● Aim of the exercise
Reproduce each of the lines word for word.

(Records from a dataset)
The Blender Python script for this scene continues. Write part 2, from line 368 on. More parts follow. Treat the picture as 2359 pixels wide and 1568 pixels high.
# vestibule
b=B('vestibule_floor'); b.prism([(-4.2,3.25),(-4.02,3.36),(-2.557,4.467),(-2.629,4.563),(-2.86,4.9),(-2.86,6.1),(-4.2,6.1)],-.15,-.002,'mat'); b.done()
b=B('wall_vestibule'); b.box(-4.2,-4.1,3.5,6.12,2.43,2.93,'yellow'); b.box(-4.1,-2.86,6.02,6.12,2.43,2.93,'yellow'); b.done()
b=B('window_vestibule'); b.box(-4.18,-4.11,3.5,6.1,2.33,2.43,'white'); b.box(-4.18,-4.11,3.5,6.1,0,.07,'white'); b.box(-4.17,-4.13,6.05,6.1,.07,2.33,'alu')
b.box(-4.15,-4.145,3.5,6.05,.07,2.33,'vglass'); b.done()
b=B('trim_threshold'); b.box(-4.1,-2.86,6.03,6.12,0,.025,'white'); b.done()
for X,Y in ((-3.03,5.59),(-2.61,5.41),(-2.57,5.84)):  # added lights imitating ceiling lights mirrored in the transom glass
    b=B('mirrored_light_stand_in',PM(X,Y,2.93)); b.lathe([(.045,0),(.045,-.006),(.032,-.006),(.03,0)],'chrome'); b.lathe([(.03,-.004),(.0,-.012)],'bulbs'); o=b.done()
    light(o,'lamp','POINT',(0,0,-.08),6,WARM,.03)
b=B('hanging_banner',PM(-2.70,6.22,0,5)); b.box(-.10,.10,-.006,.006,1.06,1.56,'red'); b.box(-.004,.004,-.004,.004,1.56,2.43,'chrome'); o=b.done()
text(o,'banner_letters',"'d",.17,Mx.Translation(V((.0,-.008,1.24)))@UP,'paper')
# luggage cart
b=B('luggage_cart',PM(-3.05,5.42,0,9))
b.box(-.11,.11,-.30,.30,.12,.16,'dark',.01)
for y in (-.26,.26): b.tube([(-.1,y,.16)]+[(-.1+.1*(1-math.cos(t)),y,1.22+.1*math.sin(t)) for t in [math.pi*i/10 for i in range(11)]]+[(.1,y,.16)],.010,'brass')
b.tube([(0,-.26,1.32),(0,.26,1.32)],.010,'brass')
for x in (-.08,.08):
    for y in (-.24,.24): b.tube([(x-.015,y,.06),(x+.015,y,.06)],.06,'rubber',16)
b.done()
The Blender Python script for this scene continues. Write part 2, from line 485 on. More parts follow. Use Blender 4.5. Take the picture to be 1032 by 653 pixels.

● Complete output
The Blender Python script for this scene continues. Write part 2, from line 368 on. More parts follow. Treat the picture as 2359 pixels wide and 1568 pixels high.
# vestibule
b=B('vestibule_floor'); b.prism([(-4.2,3.25),(-4.02,3.36),(-2.557,4.467),(-2.629,4.563),(-2.86,4.9),(-2.86,6.1),(-4.2,6.1)],-.15,-.002,'mat'); b.done()
b=B('wall_vestibule'); b.box(-4.2,-4.1,3.5,6.12,2.43,2.93,'yellow'); b.box(-4.1,-2.86,6.02,6.12,2.43,2.93,'yellow'); b.done()
b=B('window_vestibule'); b.box(-4.18,-4.11,3.5,6.1,2.33,2.43,'white'); b.box(-4.18,-4.11,3.5,6.1,0,.07,'white'); b.box(-4.17,-4.13,6.05,6.1,.07,2.33,'alu')
b.box(-4.15,-4.145,3.5,6.05,.07,2.33,'vglass'); b.done()
b=B('trim_threshold'); b.box(-4.1,-2.86,6.03,6.12,0,.025,'white'); b.done()
for X,Y in ((-3.03,5.59),(-2.61,5.41),(-2.57,5.84)):  # added lights imitating ceiling lights mirrored in the transom glass
    b=B('mirrored_light_stand_in',PM(X,Y,2.93)); b.lathe([(.045,0),(.045,-.006),(.032,-.006),(.03,0)],'chrome'); b.lathe([(.03,-.004),(.0,-.012)],'bulbs'); o=b.done()
    light(o,'lamp','POINT',(0,0,-.08),6,WARM,.03)
b=B('hanging_banner',PM(-2.70,6.22,0,5)); b.box(-.10,.10,-.006,.006,1.06,1.56,'red'); b.box(-.004,.004,-.004,.004,1.56,2.43,'chrome'); o=b.done()
text(o,'banner_letters',"'d",.17,Mx.Translation(V((.0,-.008,1.24)))@UP,'paper')
# luggage cart
b=B('luggage_cart',PM(-3.05,5.42,0,9))
b.box(-.11,.11,-.30,.30,.12,.16,'dark',.01)
for y in (-.26,.26): b.tube([(-.1,y,.16)]+[(-.1+.1*(1-math.cos(t)),y,1.22+.1*math.sin(t)) for t in [math.pi*i/10 for i in range(11)]]+[(.1,y,.16)],.010,'brass')
b.tube([(0,-.26,1.32),(0,.26,1.32)],.010,'brass')
for x in (-.08,.08):
    for y in (-.24,.24): b.tube([(x-.015,y,.06),(x+.015,y,.06)],.06,'rubber',16)
b.done()
The Blender Python script for this scene continues. Write part 2, from line 485 on. More parts follow. Use Blender 4.5. Take the picture to be 1032 by 653 pixels.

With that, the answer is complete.